Raw records
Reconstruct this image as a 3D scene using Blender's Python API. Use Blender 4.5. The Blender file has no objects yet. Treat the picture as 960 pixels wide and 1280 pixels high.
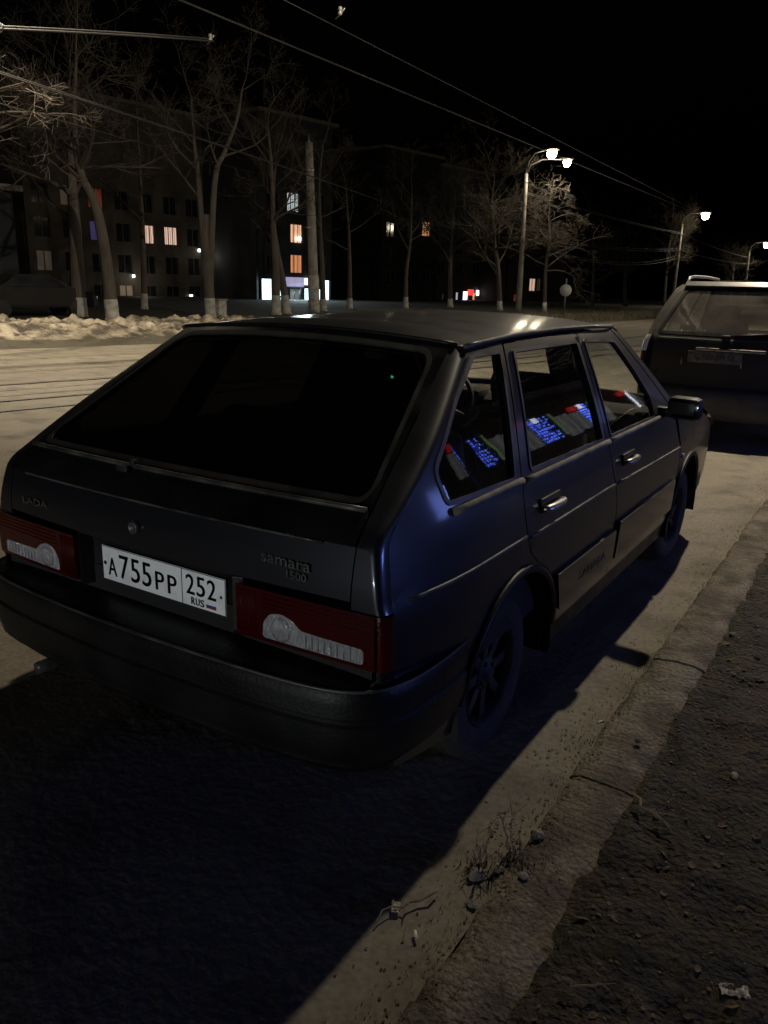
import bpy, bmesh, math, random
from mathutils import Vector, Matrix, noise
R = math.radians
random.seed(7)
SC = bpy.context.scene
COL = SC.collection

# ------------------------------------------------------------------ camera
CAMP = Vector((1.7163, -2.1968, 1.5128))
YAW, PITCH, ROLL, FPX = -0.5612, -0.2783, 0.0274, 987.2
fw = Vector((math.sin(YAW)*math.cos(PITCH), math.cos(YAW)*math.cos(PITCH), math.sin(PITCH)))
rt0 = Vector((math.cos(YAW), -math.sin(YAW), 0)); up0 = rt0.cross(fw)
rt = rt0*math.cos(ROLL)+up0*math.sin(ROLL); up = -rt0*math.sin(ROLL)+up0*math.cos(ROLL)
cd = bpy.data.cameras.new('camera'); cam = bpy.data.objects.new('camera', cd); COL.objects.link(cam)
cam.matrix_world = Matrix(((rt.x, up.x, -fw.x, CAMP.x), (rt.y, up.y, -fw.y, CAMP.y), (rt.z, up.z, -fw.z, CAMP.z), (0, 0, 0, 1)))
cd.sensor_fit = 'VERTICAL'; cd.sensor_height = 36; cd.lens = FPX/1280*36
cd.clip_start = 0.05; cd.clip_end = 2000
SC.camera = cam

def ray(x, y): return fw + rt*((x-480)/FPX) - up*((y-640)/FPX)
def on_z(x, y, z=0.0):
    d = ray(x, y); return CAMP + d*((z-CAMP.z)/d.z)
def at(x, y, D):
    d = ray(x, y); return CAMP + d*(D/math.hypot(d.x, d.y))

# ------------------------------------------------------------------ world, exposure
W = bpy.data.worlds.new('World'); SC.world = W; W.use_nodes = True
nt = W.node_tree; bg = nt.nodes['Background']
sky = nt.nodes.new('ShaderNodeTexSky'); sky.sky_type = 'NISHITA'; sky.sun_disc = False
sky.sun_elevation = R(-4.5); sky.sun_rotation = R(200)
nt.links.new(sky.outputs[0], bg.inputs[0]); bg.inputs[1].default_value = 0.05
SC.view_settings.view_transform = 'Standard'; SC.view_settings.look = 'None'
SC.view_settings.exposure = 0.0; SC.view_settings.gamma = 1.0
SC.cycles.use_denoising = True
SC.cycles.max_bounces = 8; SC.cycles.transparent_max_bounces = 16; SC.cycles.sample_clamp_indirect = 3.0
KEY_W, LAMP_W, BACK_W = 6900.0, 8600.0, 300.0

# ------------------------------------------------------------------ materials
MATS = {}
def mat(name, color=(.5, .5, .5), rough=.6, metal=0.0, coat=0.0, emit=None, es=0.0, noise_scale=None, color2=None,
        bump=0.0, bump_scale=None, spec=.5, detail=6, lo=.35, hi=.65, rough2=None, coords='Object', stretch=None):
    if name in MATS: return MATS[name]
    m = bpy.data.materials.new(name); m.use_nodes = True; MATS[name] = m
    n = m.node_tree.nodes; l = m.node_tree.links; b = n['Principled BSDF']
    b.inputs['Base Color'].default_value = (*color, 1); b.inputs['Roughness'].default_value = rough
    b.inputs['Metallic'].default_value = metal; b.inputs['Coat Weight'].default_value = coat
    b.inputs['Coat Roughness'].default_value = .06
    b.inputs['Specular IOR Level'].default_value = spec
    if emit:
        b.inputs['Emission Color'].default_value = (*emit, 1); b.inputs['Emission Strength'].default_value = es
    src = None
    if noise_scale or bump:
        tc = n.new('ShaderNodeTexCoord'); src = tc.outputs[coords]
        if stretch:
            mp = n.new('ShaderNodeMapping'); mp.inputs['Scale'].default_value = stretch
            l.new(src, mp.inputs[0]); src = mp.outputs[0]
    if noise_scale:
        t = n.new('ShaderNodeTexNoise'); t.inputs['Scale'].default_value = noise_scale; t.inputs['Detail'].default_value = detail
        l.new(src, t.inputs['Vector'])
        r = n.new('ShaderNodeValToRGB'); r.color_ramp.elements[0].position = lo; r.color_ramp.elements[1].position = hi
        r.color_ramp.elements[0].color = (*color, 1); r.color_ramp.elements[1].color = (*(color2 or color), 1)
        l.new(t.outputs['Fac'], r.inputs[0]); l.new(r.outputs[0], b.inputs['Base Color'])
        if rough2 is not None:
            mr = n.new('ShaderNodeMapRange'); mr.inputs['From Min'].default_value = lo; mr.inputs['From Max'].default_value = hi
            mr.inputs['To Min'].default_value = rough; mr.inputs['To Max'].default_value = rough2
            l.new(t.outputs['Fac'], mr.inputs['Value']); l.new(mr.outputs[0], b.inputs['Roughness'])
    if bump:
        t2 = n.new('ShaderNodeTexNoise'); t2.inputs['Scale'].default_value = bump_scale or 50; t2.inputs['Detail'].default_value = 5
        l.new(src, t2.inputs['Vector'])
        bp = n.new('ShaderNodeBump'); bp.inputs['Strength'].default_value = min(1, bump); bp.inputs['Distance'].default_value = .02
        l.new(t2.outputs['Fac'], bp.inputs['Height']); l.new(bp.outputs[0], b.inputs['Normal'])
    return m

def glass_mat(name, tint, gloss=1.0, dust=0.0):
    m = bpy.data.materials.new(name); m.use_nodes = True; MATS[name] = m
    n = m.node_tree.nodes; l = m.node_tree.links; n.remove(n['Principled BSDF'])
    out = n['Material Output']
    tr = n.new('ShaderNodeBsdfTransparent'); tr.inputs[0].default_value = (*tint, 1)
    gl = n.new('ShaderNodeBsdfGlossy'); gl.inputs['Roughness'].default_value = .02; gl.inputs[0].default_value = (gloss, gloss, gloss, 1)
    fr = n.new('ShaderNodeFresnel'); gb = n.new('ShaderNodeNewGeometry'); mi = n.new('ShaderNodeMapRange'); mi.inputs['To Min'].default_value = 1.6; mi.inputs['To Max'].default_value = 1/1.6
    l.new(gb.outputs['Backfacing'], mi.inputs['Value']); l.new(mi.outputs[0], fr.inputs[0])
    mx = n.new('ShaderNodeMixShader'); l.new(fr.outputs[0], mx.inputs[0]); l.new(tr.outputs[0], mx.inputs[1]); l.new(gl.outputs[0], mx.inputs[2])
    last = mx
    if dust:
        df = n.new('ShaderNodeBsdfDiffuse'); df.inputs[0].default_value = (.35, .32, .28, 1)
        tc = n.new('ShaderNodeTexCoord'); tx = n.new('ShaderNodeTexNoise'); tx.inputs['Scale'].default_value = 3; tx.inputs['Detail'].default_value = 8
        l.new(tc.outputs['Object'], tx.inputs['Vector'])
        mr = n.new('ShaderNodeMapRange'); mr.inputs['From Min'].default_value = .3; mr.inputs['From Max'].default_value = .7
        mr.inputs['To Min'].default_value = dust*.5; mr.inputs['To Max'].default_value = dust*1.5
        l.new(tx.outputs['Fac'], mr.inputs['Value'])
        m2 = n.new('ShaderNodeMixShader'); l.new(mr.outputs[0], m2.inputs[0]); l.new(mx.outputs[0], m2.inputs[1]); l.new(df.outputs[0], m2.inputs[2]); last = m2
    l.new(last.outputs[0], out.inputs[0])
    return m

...

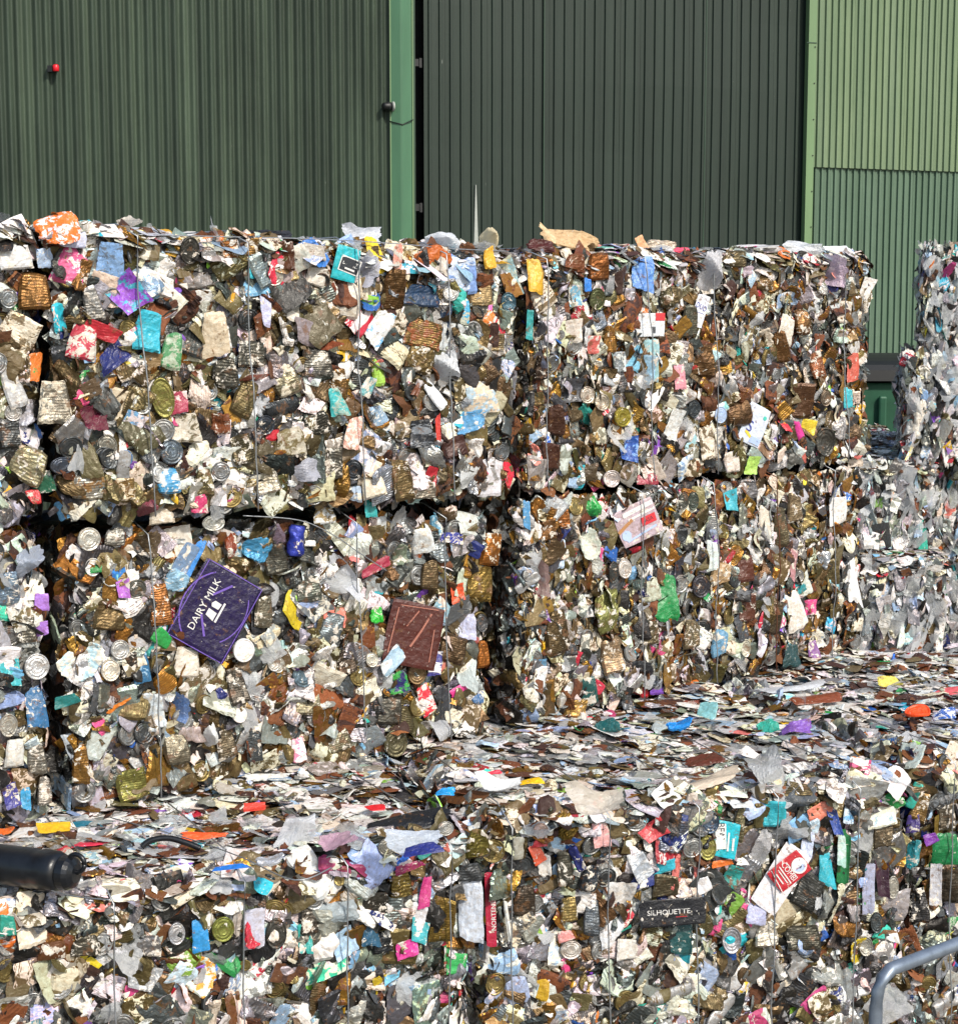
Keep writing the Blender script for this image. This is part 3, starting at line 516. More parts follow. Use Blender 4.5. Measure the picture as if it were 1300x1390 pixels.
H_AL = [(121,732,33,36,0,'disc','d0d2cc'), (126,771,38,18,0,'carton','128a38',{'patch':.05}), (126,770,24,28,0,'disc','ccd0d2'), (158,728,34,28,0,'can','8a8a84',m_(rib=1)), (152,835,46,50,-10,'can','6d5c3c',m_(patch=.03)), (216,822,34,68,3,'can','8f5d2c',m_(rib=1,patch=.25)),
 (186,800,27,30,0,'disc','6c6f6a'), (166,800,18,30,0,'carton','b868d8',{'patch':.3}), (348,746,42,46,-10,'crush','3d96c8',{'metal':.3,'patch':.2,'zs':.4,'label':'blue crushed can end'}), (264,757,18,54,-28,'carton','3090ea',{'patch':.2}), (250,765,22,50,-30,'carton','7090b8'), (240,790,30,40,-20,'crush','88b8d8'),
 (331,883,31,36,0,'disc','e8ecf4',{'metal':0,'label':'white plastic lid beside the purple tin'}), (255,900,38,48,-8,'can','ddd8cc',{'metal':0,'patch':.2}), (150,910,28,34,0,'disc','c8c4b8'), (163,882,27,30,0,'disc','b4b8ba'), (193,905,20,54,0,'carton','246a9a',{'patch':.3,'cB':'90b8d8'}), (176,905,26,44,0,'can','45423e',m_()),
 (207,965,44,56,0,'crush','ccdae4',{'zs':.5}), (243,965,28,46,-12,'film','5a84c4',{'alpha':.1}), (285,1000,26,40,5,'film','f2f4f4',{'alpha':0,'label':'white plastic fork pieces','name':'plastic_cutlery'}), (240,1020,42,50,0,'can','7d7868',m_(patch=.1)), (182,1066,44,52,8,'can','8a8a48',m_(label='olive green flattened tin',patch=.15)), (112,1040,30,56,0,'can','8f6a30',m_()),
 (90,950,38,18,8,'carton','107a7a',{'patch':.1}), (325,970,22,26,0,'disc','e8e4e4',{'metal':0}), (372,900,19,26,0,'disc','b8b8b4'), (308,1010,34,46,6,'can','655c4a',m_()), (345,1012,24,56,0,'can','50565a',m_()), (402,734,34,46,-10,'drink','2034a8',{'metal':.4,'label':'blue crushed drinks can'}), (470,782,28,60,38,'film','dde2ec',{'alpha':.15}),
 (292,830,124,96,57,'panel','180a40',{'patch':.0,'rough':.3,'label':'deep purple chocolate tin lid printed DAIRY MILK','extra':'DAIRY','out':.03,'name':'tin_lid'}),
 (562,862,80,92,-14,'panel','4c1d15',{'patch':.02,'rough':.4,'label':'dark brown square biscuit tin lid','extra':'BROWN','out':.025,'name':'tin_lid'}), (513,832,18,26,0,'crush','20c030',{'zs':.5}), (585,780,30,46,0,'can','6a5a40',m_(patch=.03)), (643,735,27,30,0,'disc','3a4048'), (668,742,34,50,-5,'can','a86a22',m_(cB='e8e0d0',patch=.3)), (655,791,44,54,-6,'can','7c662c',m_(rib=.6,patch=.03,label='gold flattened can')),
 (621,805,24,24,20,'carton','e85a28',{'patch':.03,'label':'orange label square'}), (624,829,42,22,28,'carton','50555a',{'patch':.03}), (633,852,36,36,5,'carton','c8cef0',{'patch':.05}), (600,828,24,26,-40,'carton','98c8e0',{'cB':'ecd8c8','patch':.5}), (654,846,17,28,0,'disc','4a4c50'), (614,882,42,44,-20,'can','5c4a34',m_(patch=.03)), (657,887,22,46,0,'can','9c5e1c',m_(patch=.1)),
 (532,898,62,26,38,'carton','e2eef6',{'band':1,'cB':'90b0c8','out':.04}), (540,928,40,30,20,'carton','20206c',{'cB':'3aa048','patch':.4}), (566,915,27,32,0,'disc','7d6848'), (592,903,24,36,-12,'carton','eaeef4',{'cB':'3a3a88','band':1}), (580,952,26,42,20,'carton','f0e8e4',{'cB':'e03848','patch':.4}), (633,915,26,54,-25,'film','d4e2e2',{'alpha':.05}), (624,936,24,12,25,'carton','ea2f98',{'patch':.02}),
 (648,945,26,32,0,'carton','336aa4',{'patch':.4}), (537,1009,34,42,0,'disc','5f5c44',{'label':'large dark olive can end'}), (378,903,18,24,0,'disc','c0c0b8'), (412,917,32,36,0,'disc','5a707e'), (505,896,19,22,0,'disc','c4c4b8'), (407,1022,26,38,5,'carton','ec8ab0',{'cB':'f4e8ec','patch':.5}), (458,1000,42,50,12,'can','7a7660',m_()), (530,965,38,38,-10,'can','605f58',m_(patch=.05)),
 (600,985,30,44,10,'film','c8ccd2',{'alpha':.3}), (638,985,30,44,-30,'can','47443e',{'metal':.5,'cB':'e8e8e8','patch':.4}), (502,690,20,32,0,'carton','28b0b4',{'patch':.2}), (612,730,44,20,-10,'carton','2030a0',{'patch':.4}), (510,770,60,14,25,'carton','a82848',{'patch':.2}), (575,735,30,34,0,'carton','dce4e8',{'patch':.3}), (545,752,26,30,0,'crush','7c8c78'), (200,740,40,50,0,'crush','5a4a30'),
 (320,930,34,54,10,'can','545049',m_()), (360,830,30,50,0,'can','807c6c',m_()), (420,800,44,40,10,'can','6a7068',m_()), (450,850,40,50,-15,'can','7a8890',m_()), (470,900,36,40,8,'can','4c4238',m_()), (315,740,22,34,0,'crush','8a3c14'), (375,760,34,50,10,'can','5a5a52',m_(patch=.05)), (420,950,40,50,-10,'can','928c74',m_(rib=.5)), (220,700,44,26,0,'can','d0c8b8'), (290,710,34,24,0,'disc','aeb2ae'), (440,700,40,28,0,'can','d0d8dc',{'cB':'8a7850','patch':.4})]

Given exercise
Your first line is the one with "Reconstruct this image", and your last is the one with "SC.camera = cam". Copy those and every line between them exactly, without any pictures.

Written solution
Reconstruct this image as a 3D scene using Blender's Python API. Use Blender 4.5. The Blender file has no objects yet. Treat the picture as 960 pixels wide and 1280 pixels high.
import bpy, bmesh, math, random
from mathutils import Vector, Matrix, noise
R = math.radians
random.seed(7)
SC = bpy.context.scene
COL = SC.collection

# ------------------------------------------------------------------ camera
CAMP = Vector((1.7163, -2.1968, 1.5128))
YAW, PITCH, ROLL, FPX = -0.5612, -0.2783, 0.0274, 987.2
fw = Vector((math.sin(YAW)*math.cos(PITCH), math.cos(YAW)*math.cos(PITCH), math.sin(PITCH)))
rt0 = Vector((math.cos(YAW), -math.sin(YAW), 0)); up0 = rt0.cross(fw)
rt = rt0*math.cos(ROLL)+up0*math.sin(ROLL); up = -rt0*math.sin(ROLL)+up0*math.cos(ROLL)
cd = bpy.data.cameras.new('camera'); cam = bpy.data.objects.new('camera', cd); COL.objects.link(cam)
cam.matrix_world = Matrix(((rt.x, up.x, -fw.x, CAMP.x), (rt.y, up.y, -fw.y, CAMP.y), (rt.z, up.z, -fw.z, CAMP.z), (0, 0, 0, 1)))
cd.sensor_fit = 'VERTICAL'; cd.sensor_height = 36; cd.lens = FPX/1280*36
cd.clip_start = 0.05; cd.clip_end = 2000
SC.camera = cam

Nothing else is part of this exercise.